The debate over bringing women onto the nuclear missile forces raged for over a decade. Eventually, women entered the missile combat crew force. Since their entry, women have served our nation with distinction and have played a vital role in our nation’s policy of nuclear deterrence.

During the writing of this blog, we realized that we have zero images of women serving in the 321st Strategic Missile Wing. If anybody out there can help us fill that gap in our historical record, we would greatly appreciate the help. Also, if anybody would like to add to this blog, please post  in the comments area!

Sources: Although, there aren’t any published sources that deal directly with this topic, a couple of Masters Theses which tackle this issue have been completed. Those works, along with a number of oral histories that we’ve conducted, were the basis of much of this blog.

John L. Donovan, Captain, USAF. “The Integration of Women onto Minuteman Missile Crews.”  1991, Masters Thesis, Central Missouri State University.

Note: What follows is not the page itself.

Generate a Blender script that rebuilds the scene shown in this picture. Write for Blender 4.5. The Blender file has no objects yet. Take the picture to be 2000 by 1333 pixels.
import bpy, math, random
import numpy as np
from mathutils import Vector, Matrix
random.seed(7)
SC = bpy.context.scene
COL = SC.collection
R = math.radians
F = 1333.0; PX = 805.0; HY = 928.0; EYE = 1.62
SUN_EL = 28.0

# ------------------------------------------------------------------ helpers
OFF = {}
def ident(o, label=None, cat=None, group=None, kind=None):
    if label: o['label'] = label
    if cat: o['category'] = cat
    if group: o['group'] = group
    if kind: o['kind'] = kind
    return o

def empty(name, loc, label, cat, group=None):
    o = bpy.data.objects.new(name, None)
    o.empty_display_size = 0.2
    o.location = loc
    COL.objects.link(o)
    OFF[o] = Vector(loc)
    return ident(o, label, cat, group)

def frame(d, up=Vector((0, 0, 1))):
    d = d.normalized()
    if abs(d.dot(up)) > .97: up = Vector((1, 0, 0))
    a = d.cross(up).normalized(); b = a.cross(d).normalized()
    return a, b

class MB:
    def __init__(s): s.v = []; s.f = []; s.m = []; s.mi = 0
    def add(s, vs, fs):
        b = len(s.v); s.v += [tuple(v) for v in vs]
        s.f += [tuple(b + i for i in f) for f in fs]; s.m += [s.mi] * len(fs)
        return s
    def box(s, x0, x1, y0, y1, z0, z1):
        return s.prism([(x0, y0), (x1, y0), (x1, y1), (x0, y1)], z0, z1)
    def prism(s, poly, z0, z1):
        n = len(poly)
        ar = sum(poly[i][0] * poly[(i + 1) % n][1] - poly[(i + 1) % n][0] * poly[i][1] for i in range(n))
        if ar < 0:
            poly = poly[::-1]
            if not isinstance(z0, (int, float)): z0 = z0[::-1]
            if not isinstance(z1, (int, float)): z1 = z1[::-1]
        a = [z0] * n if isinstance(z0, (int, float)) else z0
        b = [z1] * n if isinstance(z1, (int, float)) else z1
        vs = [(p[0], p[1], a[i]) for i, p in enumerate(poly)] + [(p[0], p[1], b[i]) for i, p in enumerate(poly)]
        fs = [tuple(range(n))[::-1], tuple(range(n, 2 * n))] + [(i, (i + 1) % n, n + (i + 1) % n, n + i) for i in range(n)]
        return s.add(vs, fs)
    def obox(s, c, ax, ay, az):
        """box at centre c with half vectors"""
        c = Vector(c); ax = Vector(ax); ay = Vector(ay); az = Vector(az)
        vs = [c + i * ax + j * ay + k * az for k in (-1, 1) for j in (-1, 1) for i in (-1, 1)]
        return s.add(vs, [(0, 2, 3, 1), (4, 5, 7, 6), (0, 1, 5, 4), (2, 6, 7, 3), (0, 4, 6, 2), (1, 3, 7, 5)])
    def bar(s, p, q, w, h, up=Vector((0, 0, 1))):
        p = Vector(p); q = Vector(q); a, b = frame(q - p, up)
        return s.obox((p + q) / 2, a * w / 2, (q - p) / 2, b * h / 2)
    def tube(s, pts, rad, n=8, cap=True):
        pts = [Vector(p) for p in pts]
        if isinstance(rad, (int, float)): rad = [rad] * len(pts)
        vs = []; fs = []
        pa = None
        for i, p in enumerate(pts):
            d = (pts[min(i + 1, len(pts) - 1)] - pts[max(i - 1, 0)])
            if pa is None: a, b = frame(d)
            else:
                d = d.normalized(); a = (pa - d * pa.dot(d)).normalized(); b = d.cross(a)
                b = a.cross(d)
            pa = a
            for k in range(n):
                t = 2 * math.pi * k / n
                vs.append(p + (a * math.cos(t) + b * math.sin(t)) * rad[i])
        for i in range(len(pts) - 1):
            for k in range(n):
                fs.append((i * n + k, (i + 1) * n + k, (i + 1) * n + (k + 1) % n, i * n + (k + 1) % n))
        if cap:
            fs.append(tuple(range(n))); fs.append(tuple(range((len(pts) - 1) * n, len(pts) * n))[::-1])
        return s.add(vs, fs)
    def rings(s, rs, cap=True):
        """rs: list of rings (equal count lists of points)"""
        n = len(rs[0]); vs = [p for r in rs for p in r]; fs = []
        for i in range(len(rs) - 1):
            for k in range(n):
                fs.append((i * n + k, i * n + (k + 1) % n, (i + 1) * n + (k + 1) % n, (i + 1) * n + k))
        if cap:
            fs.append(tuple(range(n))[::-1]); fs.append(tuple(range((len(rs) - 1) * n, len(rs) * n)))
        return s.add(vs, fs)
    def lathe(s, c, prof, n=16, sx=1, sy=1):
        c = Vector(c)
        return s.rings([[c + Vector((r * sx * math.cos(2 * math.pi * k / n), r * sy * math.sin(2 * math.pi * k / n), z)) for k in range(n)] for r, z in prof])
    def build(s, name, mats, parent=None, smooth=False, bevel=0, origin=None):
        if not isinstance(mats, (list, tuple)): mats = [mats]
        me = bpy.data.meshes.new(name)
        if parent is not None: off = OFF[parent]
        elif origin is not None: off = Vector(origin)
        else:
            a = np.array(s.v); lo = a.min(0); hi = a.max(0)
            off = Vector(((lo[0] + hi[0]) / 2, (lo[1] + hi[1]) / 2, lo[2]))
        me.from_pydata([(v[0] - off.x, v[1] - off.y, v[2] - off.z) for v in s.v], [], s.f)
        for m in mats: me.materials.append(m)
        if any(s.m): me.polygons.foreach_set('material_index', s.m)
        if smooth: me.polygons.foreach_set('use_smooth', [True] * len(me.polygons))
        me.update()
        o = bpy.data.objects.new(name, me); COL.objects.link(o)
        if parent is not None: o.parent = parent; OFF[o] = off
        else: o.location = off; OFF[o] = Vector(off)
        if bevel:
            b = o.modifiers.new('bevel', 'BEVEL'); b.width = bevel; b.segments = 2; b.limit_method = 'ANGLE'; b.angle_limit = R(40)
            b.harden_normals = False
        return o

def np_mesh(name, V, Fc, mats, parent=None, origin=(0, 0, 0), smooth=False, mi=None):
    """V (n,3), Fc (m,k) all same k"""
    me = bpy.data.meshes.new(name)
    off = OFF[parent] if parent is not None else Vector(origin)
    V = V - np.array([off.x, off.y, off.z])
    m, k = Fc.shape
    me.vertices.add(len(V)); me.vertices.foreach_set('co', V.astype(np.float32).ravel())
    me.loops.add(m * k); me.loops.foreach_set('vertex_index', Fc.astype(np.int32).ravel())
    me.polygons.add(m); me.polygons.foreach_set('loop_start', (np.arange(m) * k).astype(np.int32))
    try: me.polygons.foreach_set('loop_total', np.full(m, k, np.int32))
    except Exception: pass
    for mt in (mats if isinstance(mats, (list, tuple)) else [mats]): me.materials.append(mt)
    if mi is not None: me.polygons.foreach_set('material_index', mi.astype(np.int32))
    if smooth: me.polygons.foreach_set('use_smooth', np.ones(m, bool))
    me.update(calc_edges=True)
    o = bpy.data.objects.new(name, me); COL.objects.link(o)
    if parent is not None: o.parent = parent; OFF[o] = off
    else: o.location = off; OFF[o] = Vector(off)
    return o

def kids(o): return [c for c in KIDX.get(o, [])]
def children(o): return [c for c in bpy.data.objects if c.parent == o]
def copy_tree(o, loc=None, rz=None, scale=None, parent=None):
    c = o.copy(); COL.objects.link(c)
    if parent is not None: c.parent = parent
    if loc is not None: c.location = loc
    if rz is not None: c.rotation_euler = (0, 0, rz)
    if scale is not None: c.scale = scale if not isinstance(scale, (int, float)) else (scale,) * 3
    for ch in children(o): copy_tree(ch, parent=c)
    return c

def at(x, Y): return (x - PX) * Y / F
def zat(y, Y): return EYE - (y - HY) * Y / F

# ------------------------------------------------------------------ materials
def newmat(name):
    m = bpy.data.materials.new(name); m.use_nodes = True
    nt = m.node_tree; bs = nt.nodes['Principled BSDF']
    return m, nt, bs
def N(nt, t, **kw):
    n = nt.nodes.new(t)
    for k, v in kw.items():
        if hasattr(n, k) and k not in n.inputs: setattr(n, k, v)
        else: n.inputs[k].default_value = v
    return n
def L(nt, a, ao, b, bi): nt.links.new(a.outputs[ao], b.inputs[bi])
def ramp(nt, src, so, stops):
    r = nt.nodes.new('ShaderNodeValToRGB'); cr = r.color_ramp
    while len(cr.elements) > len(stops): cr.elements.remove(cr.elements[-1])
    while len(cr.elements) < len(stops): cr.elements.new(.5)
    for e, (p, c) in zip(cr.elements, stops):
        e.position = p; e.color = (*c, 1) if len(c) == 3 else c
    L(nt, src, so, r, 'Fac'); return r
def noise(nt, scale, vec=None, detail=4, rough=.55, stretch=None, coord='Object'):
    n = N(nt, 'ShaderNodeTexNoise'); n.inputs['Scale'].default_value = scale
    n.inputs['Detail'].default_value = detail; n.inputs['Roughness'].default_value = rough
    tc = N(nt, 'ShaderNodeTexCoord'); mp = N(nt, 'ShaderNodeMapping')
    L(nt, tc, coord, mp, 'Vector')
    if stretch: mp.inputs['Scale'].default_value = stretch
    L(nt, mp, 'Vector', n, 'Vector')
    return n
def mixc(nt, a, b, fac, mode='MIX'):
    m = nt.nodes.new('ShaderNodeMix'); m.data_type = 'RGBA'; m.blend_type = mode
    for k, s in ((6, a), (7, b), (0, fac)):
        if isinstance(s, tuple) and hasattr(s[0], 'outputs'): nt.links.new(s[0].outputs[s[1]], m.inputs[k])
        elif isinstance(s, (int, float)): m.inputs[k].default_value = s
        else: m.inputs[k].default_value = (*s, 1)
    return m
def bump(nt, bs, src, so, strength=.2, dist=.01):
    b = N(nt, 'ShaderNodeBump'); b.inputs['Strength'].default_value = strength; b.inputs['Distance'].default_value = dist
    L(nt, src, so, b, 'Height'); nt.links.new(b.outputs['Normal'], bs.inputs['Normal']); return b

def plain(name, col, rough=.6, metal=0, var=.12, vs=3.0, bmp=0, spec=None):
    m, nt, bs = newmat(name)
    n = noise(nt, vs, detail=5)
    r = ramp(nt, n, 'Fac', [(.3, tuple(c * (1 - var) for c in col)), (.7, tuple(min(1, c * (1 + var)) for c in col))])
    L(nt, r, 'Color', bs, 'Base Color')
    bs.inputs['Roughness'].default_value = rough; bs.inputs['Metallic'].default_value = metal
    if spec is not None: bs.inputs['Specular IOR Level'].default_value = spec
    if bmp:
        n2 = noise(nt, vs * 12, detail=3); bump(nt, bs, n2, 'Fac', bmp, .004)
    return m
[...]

Duane A. Carolus, Captain, USAF. “A Study of the Attitudes of Married Minuteman Crewmembers and their Wives Concerning Female Minuteman Crewmembers.” 1978, Masters Thesis, School of Engineering of the Air Force Institute of Technology, Air University

The Association of Air Force Missileers, published an edition of their newslestter that dealt specifically with “Women in the Missile Force”. AAFM Newsletter, Volume 16, Number 2, June 2008.”

“Memories of the Missile Field” Collection, Property of State Historical Society of North Dakota. Created by the Ronald Reagan Minuteman Missile State Historic Site.


1 Comment

  1. Joyce Mains says:

    I think now it is becoming a discrimination problem. More women are getting missile assignments than ever before. Also, ROTC cadets are getting an abundance of these assignments and I think it is yet another means to shrink our forces…. most people don’t want to go the a desolate area for 4 years with harsh weather and extremely low temperatures. These assignments should not be 3 or 4 year assignments. No wonder people have burnout.